What about how high they jump?
How high can a skeleton jump with his hands?
The more you ask, the more questions arise.
>>54256089
You'd think there is some sympathy (in the magical sense) involved and that's why the skeleton walks around like a human and not just a big floating pile of bones. It operates by mimicry of its former living existence, which also means that the head is where it sees and hears things.
>>54256089
Consciousness with magic still likes to take the general shape of the thing it was before, with the primary control system in the brain area. Disrupting that so readily makes the "mind" freak out. Loss of arms/legs is significantly less shocking for the same reason.
It's also why non-human/godlike entities possessing things other than a body specifically designed for them tend to break apart/explode.
>>54256089
They use their skull cavity as a chamber for echolocation. They pay attention to the fine details in their surroundings to figure out which way is up and down, and once they establish that they figure left, right, forwards, and backwards by moving their heads in those directions.

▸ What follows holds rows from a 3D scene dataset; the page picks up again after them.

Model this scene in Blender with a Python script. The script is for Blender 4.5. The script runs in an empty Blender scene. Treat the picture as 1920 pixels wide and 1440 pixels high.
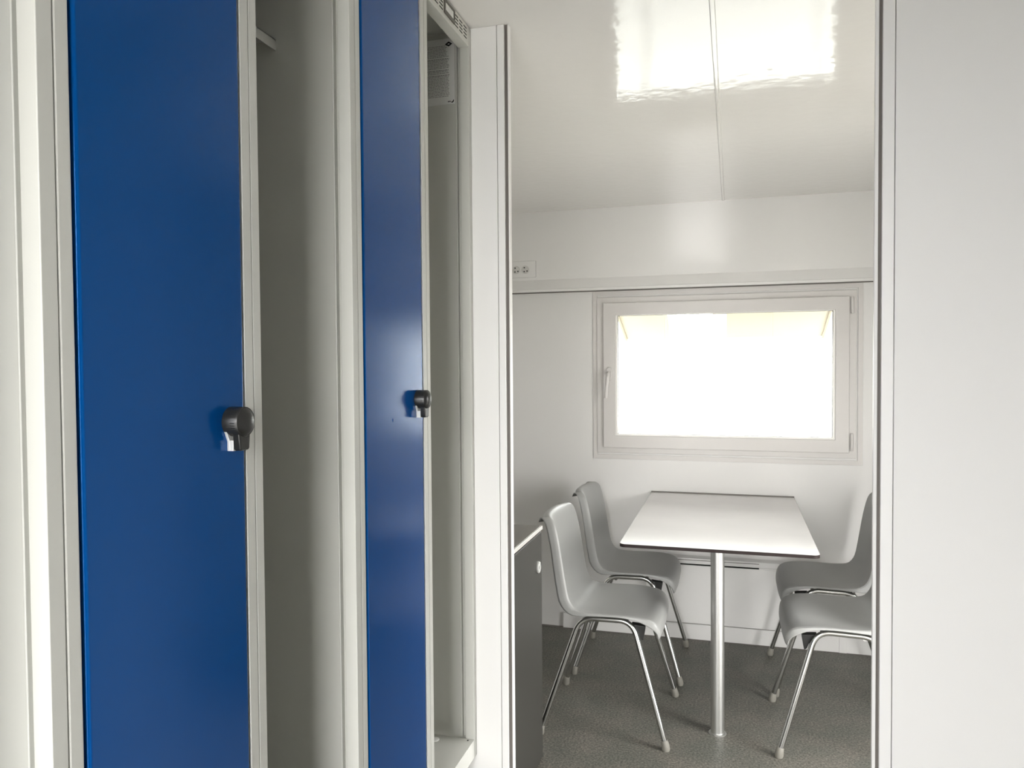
import bpy, bmesh, math
from mathutils import Vector, Matrix

C = bpy.context.scene.collection
S = bpy.context.scene

# ------------------------------------------------------------------ camera
cam_d = bpy.data.cameras.new('camera')
cam = bpy.data.objects.new('camera', cam_d)
C.objects.link(cam)
cam_d.sensor_fit = 'HORIZONTAL'
cam_d.sensor_width = 36.0
cam_d.lens = 36.0 * 1423.23 / 1920.0
cam_d.clip_start = 0.02
RT = Vector((0.96031478, 0.27882492, -0.00722372))
UP = Vector((-5.28859e-04, 2.77192e-02, 9.99615608e-01))
FW = Vector((-0.27891798, 0.95994183, -0.02676666))
m = Matrix((RT, UP, -FW)).transposed().to_4x4()
m.translation = (0, 0, 1.40)
cam.matrix_world = m
S.camera = cam

# ------------------------------------------------------------------ world, light, exposure
w = bpy.data.worlds.new('world')
S.world = w
w.use_nodes = True
nt = w.node_tree
bg = nt.nodes['Background']
bg.inputs['Color'].default_value = (1.0, 0.992, 0.985, 1)
bg.inputs['Strength'].default_value = 12.0

S.view_settings.view_transform = 'Standard'
S.view_settings.look = 'None'
S.view_settings.gamma = 1.0
S.view_settings.use_curve_mapping = False
S.view_settings.exposure = 0.55


def portal(name, loc, rot, sx, sy):
    l = bpy.data.lights.new(name, 'AREA')
    l.shape = 'RECTANGLE'
    l.size = sx
    l.size_y = sy
    l.cycles.is_portal = True
    o = bpy.data.objects.new(name, l)
    o.location = loc
    o.rotation_euler = rot
    C.objects.link(o)
    return o


# ------------------------------------------------------------------ dimensions (metres)
ZC = 2.20          # ceiling
YB = 3.92          # back wall of the day room
YP = 1.735         # partition between corridor and day room
XL, XR = -1.25, 1.10
YR = -0.55         # rear wall behind the camera
XF = -0.60         # locker fronts

portal('daylight_portal_back_window', (-0.055, YB + 0.16, 1.34), (math.radians(-90), 0, 0), 1.1, 0.68)
portal('daylight_portal_entrance', (-0.34, YR - 0.09, 0.96), (math.radians(90), 0, 0), 0.56, 1.92)
portal('daylight_portal_added_opening', (XR + 0.07, 2.21, 0.875), (0, math.radians(90), 0), 1.45, 0.70)  # serves the unseen opening added in the right wall


# ------------------------------------------------------------------ materials
def mat(name, color, rough=0.5, metal=0.0, spec=0.5, noise=0.0, nscale=40, bump=0.0, bscale=80, ior=1.5, coat=0.0):
    M = bpy.data.materials.new(name)
    M.use_nodes = True
    n = M.node_tree
    b = n.nodes['Principled BSDF']
    b.inputs['Base Color'].default_value = (*color, 1)
    b.inputs['Roughness'].default_value = rough
    b.inputs['Metallic'].default_value = metal
    b.inputs['IOR'].default_value = ior
    b.inputs['Specular IOR Level'].default_value = spec
    b.inputs['Coat Weight'].default_value = coat
    tc = n.nodes.new('ShaderNodeTexCoord')
    if noise:
        t = n.nodes.new('ShaderNodeTexNoise')
        t.inputs['Scale'].default_value = nscale
        t.inputs['Detail'].default_value = 4
        n.links.new(tc.outputs['Object'], t.inputs['Vector'])
        r = n.nodes.new('ShaderNodeValToRGB')
        r.color_ramp.elements[0].position = 0.3
        r.color_ramp.elements[1].position = 0.7
        r.color_ramp.elements[0].color = (*[c * (1 - noise) for c in color], 1)
        r.color_ramp.elements[1].color = (*[min(1, c * (1 + noise)) for c in color], 1)
        n.links.new(t.outputs['Fac'], r.inputs['Fac'])
        n.links.new(r.outputs['Color'], b.inputs['Base Color'])
    if bump:
        t = n.nodes.new('ShaderNodeTexNoise')
        t.inputs['Scale'].default_value = bscale
        n.links.new(tc.outputs['Object'], t.inputs['Vector'])
        bp = n.nodes.new('ShaderNodeBump')
        bp.inputs['Strength'].default_value = bump
        bp.inputs['Distance'].default_value = 0.002
        n.links.new(t.outputs['Fac'], bp.inputs['Height'])
        n.links.new(bp.outputs['Normal'], b.inputs['Normal'])
    return M


M_ceil = mat('glossy_white_ceiling', (0.81, 0.795, 0.765), rough=0.085, bump=0.30, bscale=26, spec=0.3)
M_wall = mat('white_wall_panel', (0.78, 0.77, 0.75), rough=0.30, bump=0.04, bscale=14, spec=0.35)
M_wallup = mat('glossy_white_upper_wall', (0.82, 0.81, 0.788), rough=0.13, bump=0.03, bscale=8, spec=1.0)
M_part = mat('white_partition', (0.90, 0.892, 0.872), rough=0.40)
M_trim = mat('white_trim', (0.80, 0.79, 0.768), rough=0.35)
M_win = mat('white_plastic_window', (0.66, 0.637, 0.612), rough=0.30)
M_seal_shadow = mat('grey_seal_and_shadow', (0.16, 0.145, 0.13), rough=0.6)
M_gapshade = mat('dark_gap_shade', (0.03, 0.03, 0.028), rough=0.6)
M_lock = mat('light_grey_powder_coat', (0.60, 0.602, 0.56), rough=0.42, bump=0.05, bscale=900)
M_blue = mat('blue_powder_coat', (0.0, 0.056, 0.235), rough=0.14, bump=0.05, bscale=900, spec=0.65)
M_blue.node_tree.nodes['Principled BSDF'].inputs['Specular Tint'].default_value = (0.15, 0.45, 1.0, 1)
M_black = mat('black_plastic', (0.014, 0.014, 0.013), rough=0.32)
M_dark = mat('dark_opening', (0.008, 0.008, 0.007), rough=0.9)
M_chrome = mat('chrome', (0.60, 0.60, 0.585), rough=0.13, metal=1.0)
M_satin = mat('satin_zinc', (0.70, 0.70, 0.68), rough=0.45, metal=0.5)
M_alu = mat('brushed_steel_post', (0.70, 0.70, 0.68), rough=0.40, metal=1.0)
M_chair = mat('grey_plastic_shell', (0.325, 0.327, 0.315), rough=0.40, bump=0.06, bscale=700)
M_foot = mat('grey_plastic_foot', (0.22, 0.21, 0.18), rough=0.6)
M_top = mat('pale_grey_laminate', (0.62, 0.60, 0.58), rough=0.16, noise=0.03, nscale=5, ior=1.55)
M_edge = mat('dark_brown_laminate_core', (0.022, 0.014, 0.013), rough=0.6, spec=0.3)
M_cab = mat('anthracite_cabinet', (0.052, 0.05, 0.045), rough=0.36, bump=0.05, bscale=600)
M_cabtop = mat('dark_worktop', (0.10, 0.09, 0.075), rough=0.25, noise=0.15, nscale=60)
M_strip = mat('pale_metal_strip', (0.75, 0.74, 0.70), rough=0.3, metal=0.2)
M_paper = mat('paper', (0.80, 0.80, 0.78), rough=0.7)
M_ink = mat('grey_ink', (0.24, 0.24, 0.235), rough=0.8)
M_inkb = mat('black_ink', (0.006, 0.006, 0.006), rough=0.7)
M_facade = mat('white_facade', (0.68, 0.68, 0.67), rough=0.6)
M_facfr = mat('pale_grey_door_frame', (0.50, 0.50, 0.49), rough=0.6)
M_cream = mat('cream_flap', (0.395, 0.362, 0.29), rough=0.6)
M_creame = mat('cream_flap_edge', (0.30, 0.26, 0.20), rough=0.6)
M_bounce = mat('pale_bounce_ground', (0.43, 0.425, 0.41), rough=0.9, noise=0.08, nscale=2)
M_ground = mat('pale_gravel', (0.25, 0.235, 0.20), rough=0.9, noise=0.2, nscale=12)


def floor_mat():
    M = bpy.data.materials.new('speckled_grey_linoleum')
    M.use_nodes = True
    n = M.node_tree
    b = n.nodes['Principled BSDF']
    b.inputs['Roughness'].default_value = 0.5
    tc = n.nodes.new('ShaderNodeTexCoord')
    t = n.nodes.new('ShaderNodeTexNoise')
    t.inputs['Scale'].default_value = 130
    t.inputs['Detail'].default_value = 5
    t.inputs['Roughness'].default_value = 0.7
    n.links.new(tc.outputs['Object'], t.inputs['Vector'])
    r = n.nodes.new('ShaderNodeValToRGB')
    e = r.color_ramp.elements
    e[0].position = 0.36
    e[0].color = (0.065, 0.065, 0.057, 1)
    e[1].position = 0.66
    e[1].color = (0.27, 0.265, 0.235, 1)
    k = e.new(0.5)
    k.color = (0.145, 0.143, 0.126, 1)
    n.links.new(t.outputs['Fac'], r.inputs['Fac'])
    t2 = n.nodes.new('ShaderNodeTexNoise')
    t2.inputs['Scale'].default_value = 7
    t2.inputs['Detail'].default_value = 3
    n.links.new(tc.outputs['Object'], t2.inputs['Vector'])
    r2 = n.nodes.new('ShaderNodeValToRGB')
    r2.color_ramp.elements[0].position = 0.35
    r2.color_ramp.elements[0].color = (0.82, 0.84, 0.80, 1)
    r2.color_ramp.elements[1].position = 0.7
    r2.color_ramp.elements[1].color = (1.08, 1.02, 0.98, 1)
    n.links.new(t2.outputs['Fac'], r2.inputs['Fac'])
    mx = n.nodes.new('ShaderNodeMix')
    mx.data_type = 'RGBA'
    mx.blend_type = 'MULTIPLY'
    mx.inputs['Factor'].default_value = 1
    n.links.new(r.outputs['Color'], mx.inputs['A'])
    n.links.new(r2.outputs['Color'], mx.inputs['B'])
    n.links.new(mx.outputs['Result'], b.inputs['Base Color'])
    return M


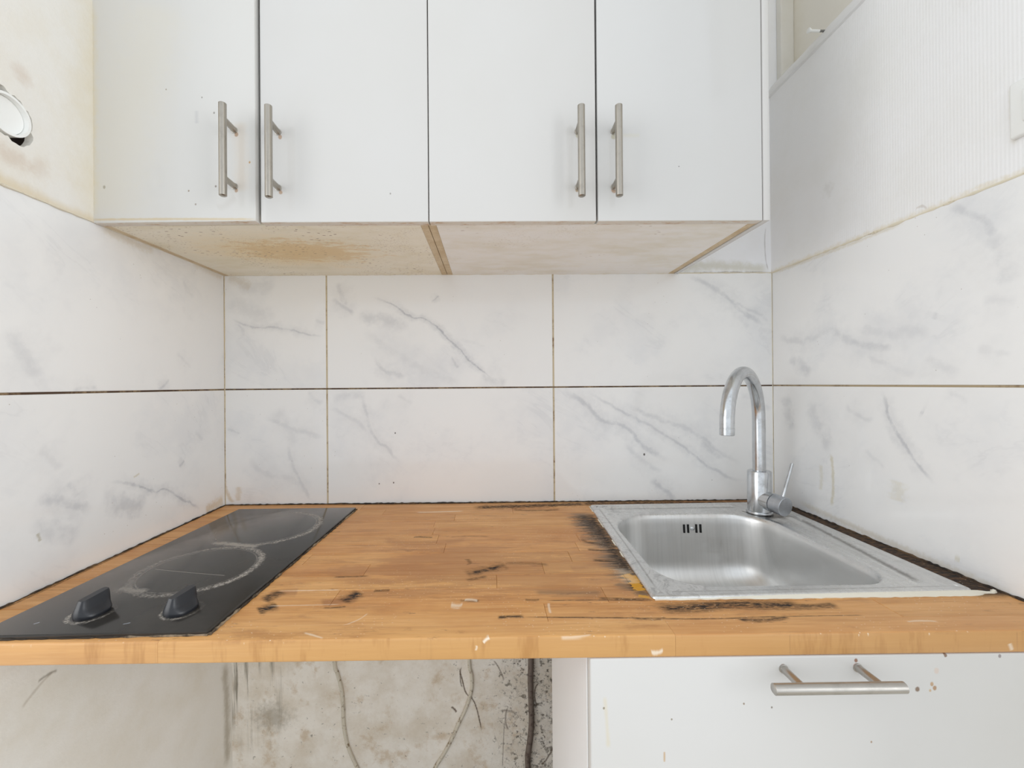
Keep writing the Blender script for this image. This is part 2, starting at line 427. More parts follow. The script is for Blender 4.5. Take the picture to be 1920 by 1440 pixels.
BL = marble('marble_tile_lower_left', 'xz', [
    ([(-0.1664, 1.1346), (-0.1033, 1.1058), (-0.0542, 1.0884), (-0.0050, 1.0739)], .012, .30), ([(-0.1036, 1.0663), (-0.0927, 1.0069), (-0.0733, 0.9573), (-0.0314, 0.9046)], .008, .32),
    ([(-0.2021, 1.0361), (-0.1673, 0.9864), (-0.1042, 0.9675), (-0.0621, 0.9431)], .012, .22), ([(-0.2662, 1.1016), (-0.2270, 1.0899)], .005, .35), ([(-0.0535, 1.1972), (-0.0325, 1.1787), (-0.0072, 1.1658)], .010, .25),
    ([(-0.1593, 1.1416), (-0.1173, 1.1200), (-0.0826, 1.0491)], .03, .2)], stains=[([(-0.2365, 0.9095), (-0.2350, 0.9307), (-0.2335, 0.9490)], .012, .35, (196, 170, 120)), ([(-0.2670, 0.9662), (-0.2644, 0.9310), (-0.2449, 0.9068)], .008, .5, (196, 170, 120))], seed=4)
BMd = marble('marble_tile_lower_middle', 'xz', [
    ([(0.0888, 1.1947), (0.1054, 1.1394), (0.1220, 1.0827), (0.1612, 1.0441), (0.1948, 1.0014)], .007, .42), ([(0.0039, 1.1501), (0.0518, 1.1328), (0.1163, 1.0870)], .010, .28),
    ([(0.1863, 1.1911), (0.2285, 1.1639)], .010, .22), ([(0.0097, 1.1727), (0.0662, 1.1864), (0.1084, 1.1719)], .018, .25)],
    dots=((0.1799, 1.0864)+(.0022,), (0.1747, 0.9549)+(.0022,), (0.1366, 0.9524)+(.002,)), seed=5)
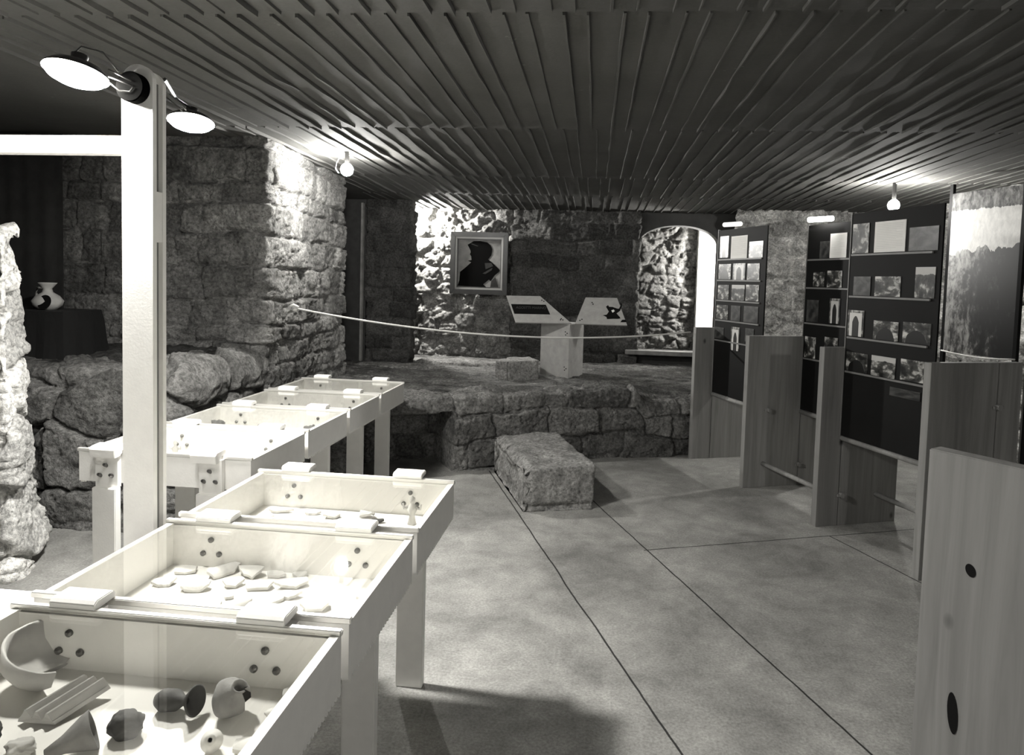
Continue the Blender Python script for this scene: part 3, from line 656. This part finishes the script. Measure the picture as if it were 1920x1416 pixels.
# ------------------------------------------------------------------ lamp post
t = thing('lamp_post', 'tall white wooden post with rounded top and side bar', 'post', (0, 0, 0))
def plank(y0, y1, x0, x1, zt, mb=None):
    mb = mb or MB(); r = (x1-x0)/2; cx = (x0+x1)/2
    pf = [(x0, 0), (x1, 0)]+[(cx+r*math.cos(a), zt-r+r*math.sin(a)) for a in np.linspace(0, math.pi, 17)]
    return mb.prism(pf, 'y', y0, y1)
PX0, PX1, PY = -1.432, -1.334, 1.900
plank(PY, PY+0.018, PX0, PX1, 2.197).build('front_plank', M['white'], t)
plank(PY+0.046, PY+0.062, PX0, PX1, 2.19).build('rear_plank', M['white'], t)
grey = plain('shaded_slot_batten', 0.2, 0.7)  # batten coloured grey to stand for the shade inside the slot
MB().box(PX0+0.012, PX1-0.014, PY+0.018, PY+0.046, 0, 2.15).build('slot_batten', grey, t)['label'] = 'recessed batten between the two planks, shade painted grey'
MB().box(PX0+0.002, PX1-0.0015, PY+0.018, PY+0.046, 1.68, 1.83).build('spacer_block', M['white'], t)
MB().box(-3.2, PX0, PY+0.002, PY+0.044, 1.938, 1.99).build('cross_bar', M['white'], t)
MB().tube([(-1.385, PY+0.01, 2.125), (-1.385, PY-0.03, 2.125)], 0.044, 28).build('pivot_disc', plain('matt_black_disc', 0.004, 1.0, spec=0.0), t, bevel=0.003)['label'] = 'round black pivot disc'
def reflector(name, label, loc, tilt, R=0.1, wires=(), glow=None):
    t = thing(name, label, 'lamp', loc); mx = Matrix.Rotation(tilt[2], 4, 'Z') @ Matrix.Rotation(tilt[1], 4, 'Y') @ Matrix.Rotation(tilt[0], 4, 'X')
    MB().lathe([(R, 0), (R*0.99, 0.006), (R*0.8, 0.022), (R*0.35, 0.036), (0.02, 0.042), (0.001, 0.042)], 36, mx).build('shade', M['black'], t, smooth=True)
    MB().lathe([(R*0.985, 0.002), (R*0.85, -0.012), (R*0.6, -0.022), (R*0.3, -0.028), (0.001, -0.03)], 24, mx).build('lamp_glass', emis('reflector_glow', glow or LAMP_DISC), t)['label'] = 'glowing white lamp glass'
    MB().lathe([(0.02, 0.038), (0.022, 0.058), (0.001, 0.06)], 16, mx).build('lamp_cap', M['black'], t, smooth=True)
    for wpts, rr in wires: MB().tube([tuple(Vector(p)-Vector(loc)) for p in wpts], rr, 8).build('bracket_wire', M['bolt'] if rr < 0.004 else M['black'], t, smooth=True)
    return t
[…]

They can do this all in a split second because necromancy is like the theoretical physics of magic.
>>54256391
I like this one, upvoted.
Well, a skeleton can see regardless, but if you behead them now they have to control their body from a different perspective than where they skull is now. It'd be like trying to navigate yourself around a room but being only to see via a camera that someone else is holding.
>>54256122
This is how we get skelecopters. Every setting either has some hand-wavey rules to say how powerful skeletons are, and they don't and you're just supposed to accept that they are exactly the level they are.